Leviathan is harrowing and tragic, but too honest to avoid, both a dark exposé of life in Putin’s Russia and a universal story of loss, life, and the struggle for truth.

Timbuktu

For 10 months, starting in the spring of 2012, a group of jihadist rebels seized control of the northern half of Mail – and its most famous city, the legendary Timbuktu. Now director Abderrahmane Sissako has turned this experience into an extraordinary film.

Sissako shows how the overwhelmingly Muslim inhabitants of the town struggled to cope with the occupier’s harsh and unfamiliar interpretation of sharia law. The film depicts this clash of cultures as a series of often surreal vignettes – as when a group of boys, responding to the ban on soccer, resort to playing a game with an imaginary ball. Yet the interlopers’ attempt to impose their own puritanical code through medieval punishments ultimately leads to tragedy.

Despite its grim and newsworthy subject matter – some of the scenes in the film could come straight from footage of recent atrocities committed by Islamic State – Sissako’s film succeeds in creating a powerful parable of humanity’s determination to resist its own worst urges.

Tangerines

Shot on a shoestring budget of 650,000 euros, Tangerines is a poignant anti-war film set around the 1992 Abkhaz-Georgian conflict.
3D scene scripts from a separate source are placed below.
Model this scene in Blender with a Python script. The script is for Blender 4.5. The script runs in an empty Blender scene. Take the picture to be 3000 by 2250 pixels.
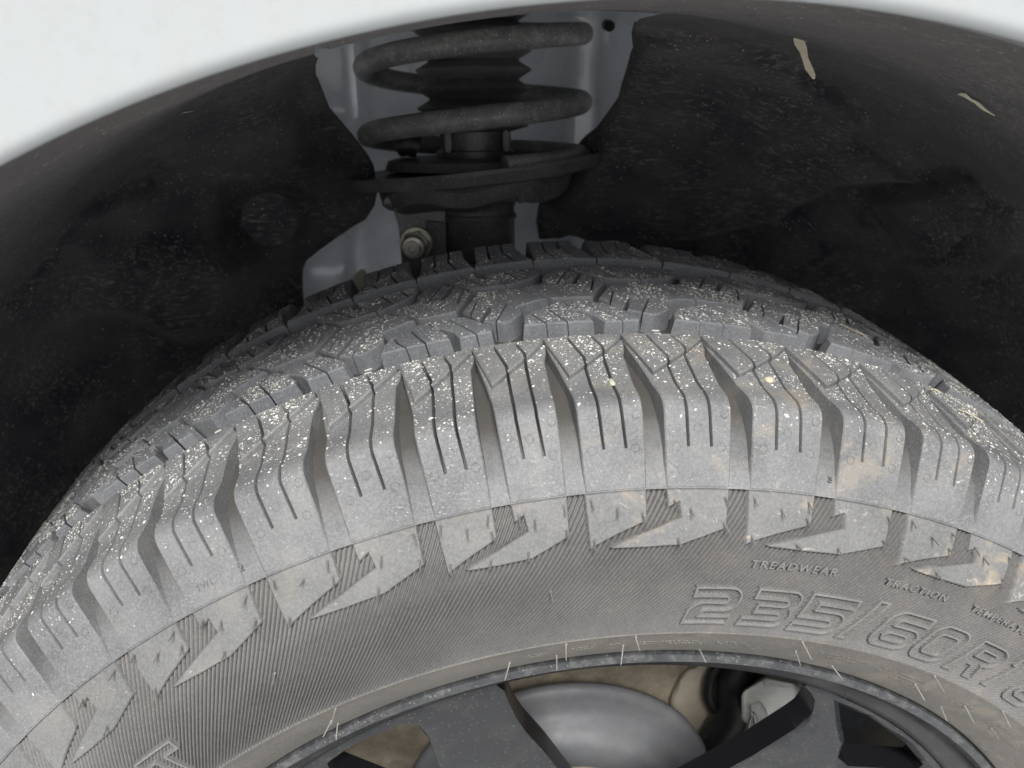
import bpy, bmesh, math, random
import numpy as np
from mathutils import Vector, Matrix, geometry
random.seed(7); rng = np.random.default_rng(7)
R = math.radians
SC = bpy.context.scene
COL = SC.collection

# ------------------------------------------------------------------ camera
cam_d = bpy.data.cameras.new('camera'); cam = bpy.data.objects.new('camera', cam_d); COL.objects.link(cam)
CP = (-0.0738, -0.2435, 0.5111)
p_, t_, r_ = 0.47288, 0.10557, 0.005645
fw = Vector((math.sin(t_)*math.cos(p_), math.cos(t_)*math.cos(p_), -math.sin(p_)))
rt = Vector((math.cos(t_), -math.sin(t_), 0)); up = rt.cross(fw)
rt2 = rt*math.cos(r_) + up*math.sin(r_); up2 = up*math.cos(r_) - rt*math.sin(r_)
m = Matrix((rt2, up2, -fw)).transposed().to_4x4(); m.translation = CP
cam.matrix_world = m
cam_d.sensor_width = 36; cam_d.lens = 36*2487.0/3000
cam_d.clip_start = 0.01; cam_d.clip_end = 500
cam_d.dof.use_dof = True; cam_d.dof.focus_distance = 0.35; cam_d.dof.aperture_fstop = 13
SC.camera = cam
# ------------------------------------------------------------------ light
SUN_EL, SUN_AZ = 50, 184          # overcast-bright sky behind and above the photographer
w = bpy.data.worlds.new('World'); SC.world = w; w.use_nodes = True
nt = w.node_tree; nt.nodes.clear()
sky = nt.nodes.new('ShaderNodeTexSky'); sky.sky_type = 'NISHITA'; sky.sun_disc = False
sky.sun_elevation = R(SUN_EL); sky.sun_rotation = R(SUN_AZ); sky.dust_density = 3.0; sky.air_density = 1.0
hs = nt.nodes.new('ShaderNodeHueSaturation'); hs.inputs['Saturation'].default_value = 0.38
bg = nt.nodes.new('ShaderNodeBackground'); bg.inputs['Strength'].default_value = 0.075
wo = nt.nodes.new('ShaderNodeOutputWorld')
nt.links.new(sky.outputs[0], hs.inputs['Color']); nt.links.new(hs.outputs[0], bg.inputs[0]); nt.links.new(bg.outputs[0], wo.inputs[0])
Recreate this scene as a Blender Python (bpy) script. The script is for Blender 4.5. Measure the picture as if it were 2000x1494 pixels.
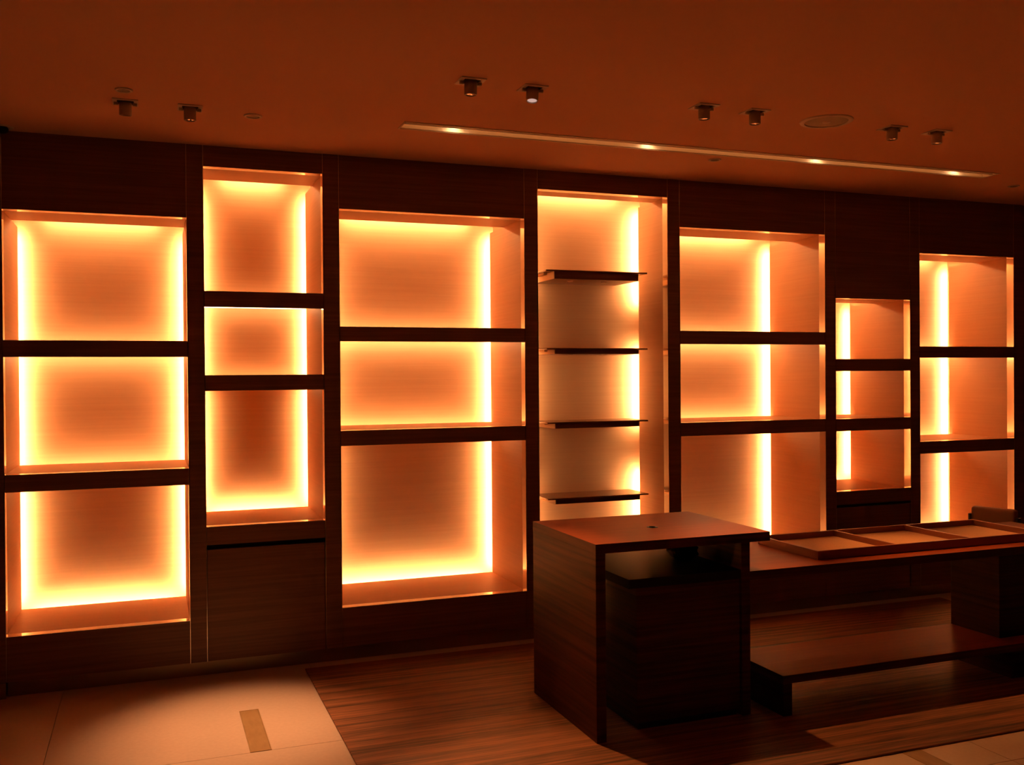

The film’s two protagonists, Ivo and Margus, are stubborn holdouts of the Caucasus’ ethnic Estonian community. Instead of returning to Estonia after the fall of the Soviet Union, they stay for the annual tangerine harvest. The fighting eventually approaches the two men’s rural hideout and Ivo takes in two survivors — each from opposite sides of the war.

Writer-director Zaza Urushadze, who shot in western Georgia, uses the region’s beautiful landscapes as a contrasting tool. In this epic landscape caught in a pointless, bloody war, the two rehabilitating enemies learn to see one another as human while taking shelter under Ivo’s roof.

Tangerines’ reflection on the futility of war has gripped audiences, and the film has won a series of awards at film festivals across Asia and Eastern Europe. Going into Sunday, Estonia’s first-ever Oscar nominated film is an underdog to win the award.

Wild Tales

Filmmaker Damián Szifrón’s Wild Tales is exactly what it sounds like — a collection of six absurd stories about revenge and Argentine society. Produced by Pedro Almodóvar, the Argentine film is both funny and a little disturbing, using cartoonish violence to push the boundaries of human behavior.

In the film’s opening sequence, the passengers on a commercial airplane all realize they have slighted the same man, and what happens next is, well, why you should see the film. In another story, a towing company torments a man who’s a demolitions expert, who, in turn, tries to get back at his bureaucratic overlords. Another story — “Road to Hell” — takes on road rage. The film’s last installment is a mad tale of a bride using her wedding party to get back at her philandering husband.

Wild Tales functions both as an examination of human psychology and revenge, but also as a critique of Argentine society — its rickety bureaucracies and the conservative institution of marriage.